“With a profound sense of the solemn and even tragical character of the step I am taking and of the grave responsibilities which it involves, but in unhesitating obedience to what I deem my constitutional duty, I advise that the congress declare the recent course of the imperial German government to be in fact nothing less than war against the government and people of the United States; that it formally accept the status of belligerent which has thus been thrust upon it; and that it take immediate steps not only to put the country in a more thorough state of defense but also to exert all its power and employ all its resources to bring the government of the German empire to terms and end the war.
COURSE WE MUST PURSUE
“What this will involve is clear. It will involve the utmost practicable co-operation in counsel and action with the governments now at war with Germany and, as incident to that, the extension to those governments of the most liberal financial credits, in order that our resources may so far as possible be added to theirs.
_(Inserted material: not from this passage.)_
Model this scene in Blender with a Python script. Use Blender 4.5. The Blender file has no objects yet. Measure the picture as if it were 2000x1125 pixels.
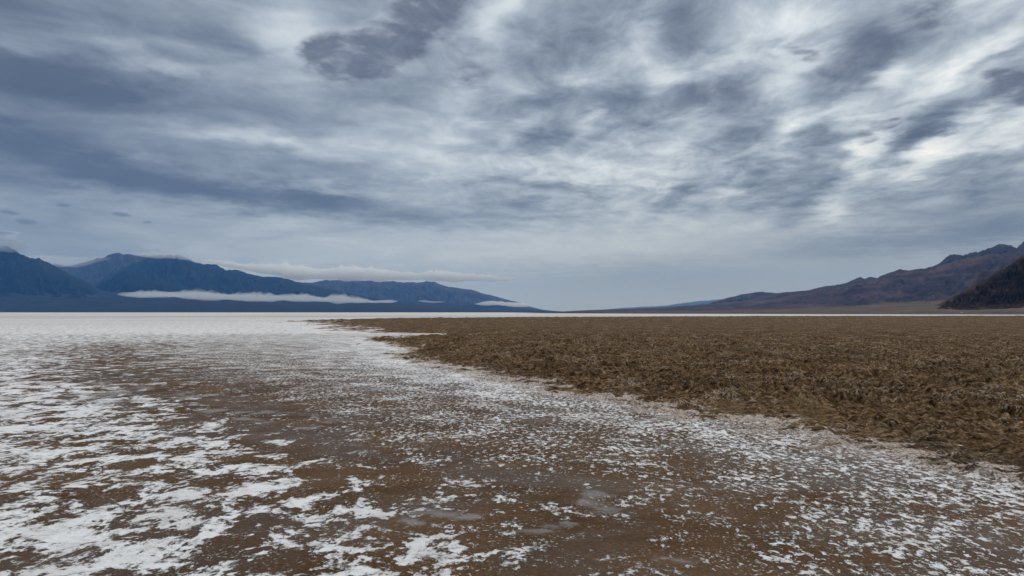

“It will involve the organization and mobilization of all the material resources of the country to supply the materials of war and serve the incidental needs of the nation in the most abundant and yet the most economical and efficient way possible.
“It will involve the immediate full equipment of the navy in all respects, but particularly in supplying it with the best means of dealing with the enemy’s submarines.
ARMY OF 500,000 MEN
“It will involve the immediate addition to the armed force of the United States already provided for by law in case of war at least 500,000 men, who should, in my opinion, be chosen upon the principal of universal liability to service, and also the authorization of subsequent additional increments of equal force so soon as they may be needed and can be handled in training.
“It will involve also, of course, the granting of adequate credits to the government, sustained, I hope, so far as they can equitably be sustained by the present generation, by well conceived taxation.
“I say sustained so far as may be equitable by taxation because it seems to me that it would be most unwise to base the credits which will now be necessary entirely on money borrowed. It is our duty, I most respectfully urge, to protect our people, so far as we may, against the very serious hardships and evils which would be likely to arise out of the inflation which would be produced by vast loans.
MUST SUPPLY THE ALLIES
“In carrying out the measures by which these things are to be accomplished we should keep constantly in mind the wisdom of interfering as little as possible in our own preparation and in the equipment of our own military forces with the duty—for it will be a very practical duty—of supplying the nations already at war with Germany with the materials which they can obtain only from us or by our assistance. They are in the field, and we should help them in every way to be effective there.